LOL, right?
No agent’s going to get fired for getting her or his client Apple money to make a movie directed by the guy who filmed “Doctor Strange” and “Black Phone.”
But oy. This script. These characters. This dialogue. This setting.
I mean, Miles Teller I get. It’s a LONG time since “Whiplash.” But Anya Taylor-Joy?
“The Gorge” starts out with a certain existential promise in the premise, and then proceeds to cute, glib, explain and EXPLAIN its way out of anything remotely interesting or promising.
To say this goes “generic” in a hot hurry would be an understatement.
Two crack sharpshooters — one a Lithuanian favorite of the Russian kleptocracy (ATJ), the other an ex-Marine (Teller) and sometime “contractor — find themselves hired and assigned to guard this gorge.
It’s a long river valley filled with fog and mystery and darkness. Two towers stand guard over it, along with mines, sensors, automatic sensor-guided machine guns and “cloakers” who hide its existence from the outside world.
The snipers on duty on the east and west rims are cut off from each other and the outside world. Their shift is one year long, four seasons of making certain that whatever’s in this unidentified gasp in the landscape cannot get out.
The Marine is talked into the job by a “high level spook” (Sigourney Weaver) who is awfully vague about what this is all about. The shooter (Sope Dirisu) the Marine replaces thinks this is “the door to hell” and they’re here to “stand on guard at the gate.”
Like a lot of sci fi and horror, that summons up memories of one of the greatest “Twilight Zone” episodes (the Urtext of modern horror, fantasy etc.), “The Howling Man.” But let’s just say that what all this might be about is a lot more mundane and just as far-fetched as that.
The film lapses into “cute” the minute the two shooters realize they’re members of the opposite sex.
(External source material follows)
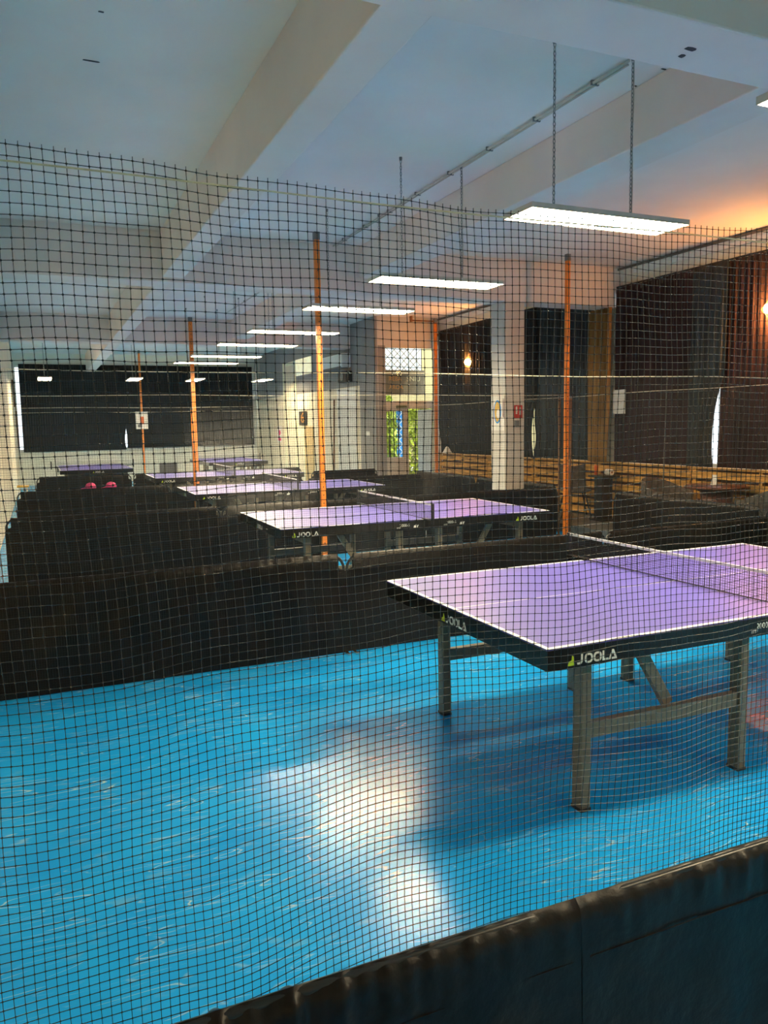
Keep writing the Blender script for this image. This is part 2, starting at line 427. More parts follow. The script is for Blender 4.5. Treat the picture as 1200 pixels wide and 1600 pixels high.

Their “meet cute” comes through the scope of a rifle.
She’s pale and petite and into “Blitzkrieg Bop” and she packed her leather pants. He’s all about poetry, especially that written on the walls of his tower by generations of earlier guardians at the gate.
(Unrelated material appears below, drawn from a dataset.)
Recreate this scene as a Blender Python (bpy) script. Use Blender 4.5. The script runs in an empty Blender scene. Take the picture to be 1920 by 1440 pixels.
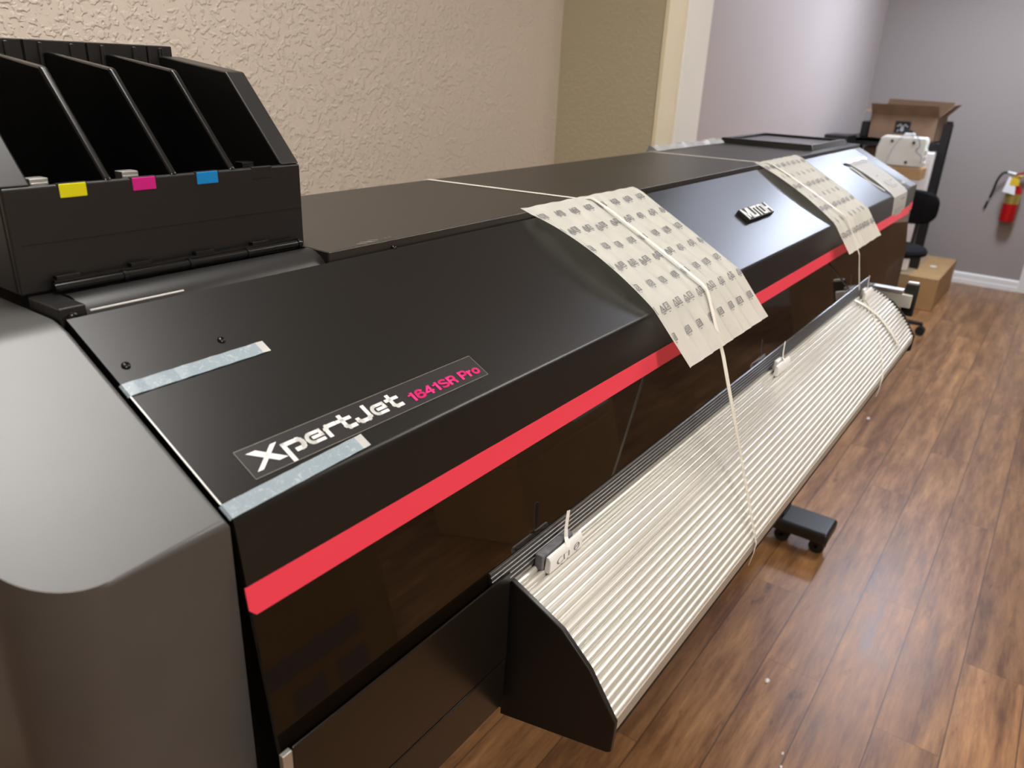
import bpy, bmesh, math, random
from mathutils import Vector, Matrix
random.seed(7)
S = bpy.context.scene
C = S.collection
H = 1.45                       # camera height above the floor; z values below are real heights

# ------------------------------------------------------------------ materials
def mat(name, col, rough=.5, metal=0., spec=.5, coat=0., coat_rough=.1, emit=None, estr=0.):
    m = bpy.data.materials.new(name); m.use_nodes = True
    b = m.node_tree.nodes['Principled BSDF']
    b.inputs['Base Color'].default_value = (*col, 1)
    b.inputs['Roughness'].default_value = rough
    b.inputs['Metallic'].default_value = metal
    b.inputs['Specular IOR Level'].default_value = spec
    b.inputs['Coat Weight'].default_value = coat
    b.inputs['Coat Roughness'].default_value = coat_rough
    if emit:
        b.inputs['Emission Color'].default_value = (*emit, 1)
        b.inputs['Emission Strength'].default_value = estr
    return m

def N(m, t, **kw):
    n = m.node_tree.nodes.new(t)
    for k, v in kw.items():
        if k in n.inputs: n.inputs[k].default_value = v
        else: setattr(n, k, v)
    return n
def LK(m, a, b): m.node_tree.links.new(a, b)
def BS(m): return m.node_tree.nodes['Principled BSDF']

def noisy(m, c1, c2, scale=8., bump=0., bscale=200., bdist=.001, detail=4.):
    """colour mottling plus optional fine bump in object space"""
    tc = N(m, 'ShaderNodeTexCoord')
    n = N(m, 'ShaderNodeTexNoise', Scale=scale, Detail=detail)
    LK(m, tc.outputs['Object'], n.inputs['Vector'])
    r = N(m, 'ShaderNodeValToRGB')
    r.color_ramp.elements[0].position = .35; r.color_ramp.elements[1].position = .65
    r.color_ramp.elements[0].color = (*c1, 1); r.color_ramp.elements[1].color = (*c2, 1)
    LK(m, n.outputs['Fac'], r.inputs['Fac']); LK(m, r.outputs['Color'], BS(m).inputs['Base Color'])
    if bump:
        n2 = N(m, 'ShaderNodeTexNoise', Scale=bscale, Detail=3.)
        LK(m, tc.outputs['Object'], n2.inputs['Vector'])
        bp = N(m, 'ShaderNodeBump', Strength=bump, Distance=bdist)
        LK(m, n2.outputs['Fac'], bp.inputs['Height']); LK(m, bp.outputs['Normal'], BS(m).inputs['Normal'])
    return m

def wall_mat(name, c1, c2, bump=.35):
    """orange peel / knock-down plaster"""
    m = mat(name, c1, .55, spec=.35)
    tc = N(m, 'ShaderNodeTexCoord')
    n = N(m, 'ShaderNodeTexNoise', Scale=1.3, Detail=2.)
    LK(m, tc.outputs['Object'], n.inputs['Vector'])
    mx = N(m, 'ShaderNodeMix', data_type='RGBA')
    mx.inputs[6].default_value = (*c1, 1); mx.inputs[7].default_value = (*c2, 1)
    LK(m, n.outputs['Fac'], mx.inputs[0]); LK(m, mx.outputs[2], BS(m).inputs['Base Color'])
    a = N(m, 'ShaderNodeTexNoise', Scale=78., Detail=2., Roughness=.5, Distortion=.25)
    LK(m, tc.outputs['Object'], a.inputs['Vector'])
    r = N(m, 'ShaderNodeValToRGB')
    r.color_ramp.elements[0].position = .50; r.color_ramp.elements[1].position = .60
    LK(m, a.outputs['Fac'], r.inputs['Fac'])
    b = N(m, 'ShaderNodeTexNoise', Scale=150., Detail=2.)
    LK(m, tc.outputs['Object'], b.inputs['Vector'])
    ad = N(m, 'ShaderNodeMath', operation='MULTIPLY_ADD'); ad.inputs[1].default_value = .35
    LK(m, b.outputs['Fac'], ad.inputs[0]); LK(m, r.outputs['Color'], ad.inputs[2])
    bp = N(m, 'ShaderNodeBump', Strength=bump, Distance=.0025)
    LK(m, ad.outputs[0], bp.inputs['Height']); LK(m, bp.outputs['Normal'], BS(m).inputs['Normal'])
    return m

def floor_mat():
    m = mat('vinyl_wood_plank', (.2, .1, .05), .33, spec=.5)
    tc = N(m, 'ShaderNodeTexCoord'); sp = N(m, 'ShaderNodeSeparateXYZ')
    LK(m, tc.outputs['Object'], sp.inputs[0])
    def mth(op, a, b=None, c=None):
        n = N(m, 'ShaderNodeMath', operation=op)
        for i, v in enumerate((a, b, c)):
            if v is None: continue
            if isinstance(v, (int, float)): n.inputs[i].default_value = v
            else: LK(m, v, n.inputs[i])
        return n.outputs[0]
    W, Ln = .1465, 1.22
    yr = mth('DIVIDE', mth('SUBTRACT', sp.outputs['Y'], .056), W)
    row = mth('FLOOR', yr); fy = mth('SUBTRACT', yr, row)
    wn = N(m, 'ShaderNodeTexWhiteNoise', noise_dimensions='1D'); LK(m, row, wn.inputs['W'])
    xr = mth('ADD', mth('DIVIDE', sp.outputs['X'], Ln), mth('MULTIPLY', wn.outputs['Value'], 3.7))
    col = mth('FLOOR', xr); fx = mth('SUBTRACT', xr, col)
    pid = mth('ADD', mth('MULTIPLY', row, 17.3), mth('MULTIPLY', col, 5.71))
    wn2 = N(m, 'ShaderNodeTexWhiteNoise', noise_dimensions='1D'); LK(m, pid, wn2.inputs['W'])
    # grain coordinates: stretched along x, shifted per plank
    cb = N(m, 'ShaderNodeCombineXYZ')
    LK(m, mth('MULTIPLY', sp.outputs['X'], .8), cb.inputs[0])
    LK(m, mth('MULTIPLY', sp.outputs['Y'], 6.5), cb.inputs[1]); LK(m, mth('MULTIPLY', wn2.outputs['Value'], 40.), cb.inputs[2])
    g = N(m, 'ShaderNodeTexNoise', Scale=3.6, Detail=10., Roughness=.74, Distortion=.1); LK(m, cb.outputs[0], g.inputs['Vector'])
    r = N(m, 'ShaderNodeValToRGB'); e = r.color_ramp.elements
    e[0].position = .25; e[0].color = (.070, .033, .014, 1)
    e[1].position = .80; e[1].color = (.52, .31, .14, 1)
    for p, c in ((.40, (.175, .080, .031, 1)), (.52, (.28, .138, .056, 1)), (.64, (.38, .20, .085, 1))):
        x = e.new(p); x.color = c
    LK(m, g.outputs['Fac'], r.inputs['Fac'])
    # broad patches, and dark knots
    g2 = N(m, 'ShaderNodeTexNoise', Scale=2.2, Detail=3., Roughness=.6); LK(m, cb.outputs[0], g2.inputs['Vector'])
    v = mth('ADD', mth('MULTIPLY', g2.outputs['Fac'], .9), mth('MULTIPLY', wn2.outputs['Value'], .35))
    v = mth('ADD', v, .42)
    cb2 = N(m, 'ShaderNodeCombineXYZ'); LK(m, mth('MULTIPLY', sp.outputs['X'], 2.2), cb2.inputs[0])
    LK(m, mth('MULTIPLY', sp.outputs['Y'], 8.), cb2.inputs[1]); LK(m, mth('MULTIPLY', wn2.outputs['Value'], 9.), cb2.inputs[2])
    k = N(m, 'ShaderNodeTexNoise', Scale=2.6, Detail=5., Roughness=.7); LK(m, cb2.outputs[0], k.inputs['Vector'])
    kr = N(m, 'ShaderNodeValToRGB'); kr.color_ramp.elements[0].position = .62; kr.color_ramp.elements[1].position = .74
    kr.color_ramp.elements[0].color = (1, 1, 1, 1); kr.color_ramp.elements[1].color = (.32, .30, .30, 1)
    LK(m, k.outputs['Fac'], kr.inputs['Fac'])
    cb3 = N(m, 'ShaderNodeCombineXYZ'); LK(m, mth('MULTIPLY', sp.outputs['X'], 7.), cb3.inputs[0])
    LK(m, mth('MULTIPLY', sp.outputs['Y'], 70.), cb3.inputs[1]); LK(m, mth('MULTIPLY', wn2.outputs['Value'], 31.), cb3.inputs[2])
    fg = N(m, 'ShaderNodeTexNoise', Scale=1.6, Detail=6., Roughness=.75); LK(m, cb3.outputs[0], fg.inputs['Vector'])
    v = mth('MULTIPLY', v, mth('ADD', mth('MULTIPLY', fg.outputs['Fac'], .7), .64))
    # seams
    s1 = mth('MULTIPLY', mth('GREATER_THAN', fy, .012), mth('LESS_THAN', fy, .988))
    s2 = mth('MULTIPLY', mth('GREATER_THAN', fx, .0015), mth('LESS_THAN', fx, .9985))
    seam = mth('MULTIPLY', s1, mth('ADD', mth('MULTIPLY', s2, .45), .55))
    seamv = mth('ADD', mth('MULTIPLY', seam, .62), .38)
    tot = mth('MULTIPLY', v, seamv)
    mx = N(m, 'ShaderNodeMix', data_type='RGBA', blend_type='MULTIPLY'); mx.inputs[0].default_value = 1.
    LK(m, r.outputs['Color'], mx.inputs[6]); LK(m, kr.outputs['Color'], mx.inputs[7])
    vm = N(m, 'ShaderNodeVectorMath', operation='SCALE'); LK(m, mx.outputs[2], vm.inputs[0]); LK(m, tot, vm.inputs['Scale'])
    LK(m, vm.outputs[0], BS(m).inputs['Base Color'])
    rr = mth('ADD', mth('MULTIPLY', g.outputs['Fac'], .25), .24); LK(m, rr, BS(m).inputs['Roughness'])
    bp = N(m, 'ShaderNodeBump', Strength=.25, Distance=.0012)
    LK(m, mth('ADD', g.outputs['Fac'], mth('MULTIPLY', seam, .8)), bp.inputs['Height']); LK(m, bp.outputs['Normal'], BS(m).inputs['Normal'])
    return m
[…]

Levi resists Drasa’s entreaties as “not allowed,” forcing her to wait a beat or two or three before he realizes she looks exactly Anya Freaking Taylor Joy.
The human sex drive being what it is, they’re sure to find a way to connect on a more personal level. They brag and inhumanly talk shop about their most “impossible ” long distance murders. They might share intel on their duty, puzzle over the nature of the gorge and ponder their fates when things go wrong and all they have is each other to get out of this “hell” — literal or metaphorical — alive.
A top tip — “There’s only one. Jeep.”
Screenwriter Zach Dean had a lot of ways to go with this, ways a lot more interesting and satisfying than cutting and pasting snippets of Sartre and T.S. Eliot and Buddha to read aloud from the walls of Levi’s tower.
But the idea of two amoral mass murderers who can’t sleep at night facing their demons or their sentence to hell for shooting scores and scores of people was too smart, I guess.
You’ve got to hit that second act dilemma and third act crisis and cue a cover of “All Along the Watchtower,” after all. I’m guessing the “Whiplash” and “Queen’s Gambit” gags were invented on the set. But maybe not.
Director Scott Derrickson ensures the action beats are solid enough, that the production design is CGI-assisted gloomy and that the stars looked good in whatever light, fight choreography or romantic interlude they were placed.
But the literal plunge into “explaining” and explaining some more unravels whatever mystery might have made this direct-to-Apple-TV release dramatically challenfing and theatrically releasable.
Perhaps a better agent would have sensed that from the screenplay.
Rating: PG-13, violence, bloodshed, sexual situations, profanity
Cast: Anya Taylor-Joy, Miles Teller, Sope Dirisu and Sigourney Weaver.
Directed by Scott Derrickson, scripted by Zach Dean. An Apple TV+ release.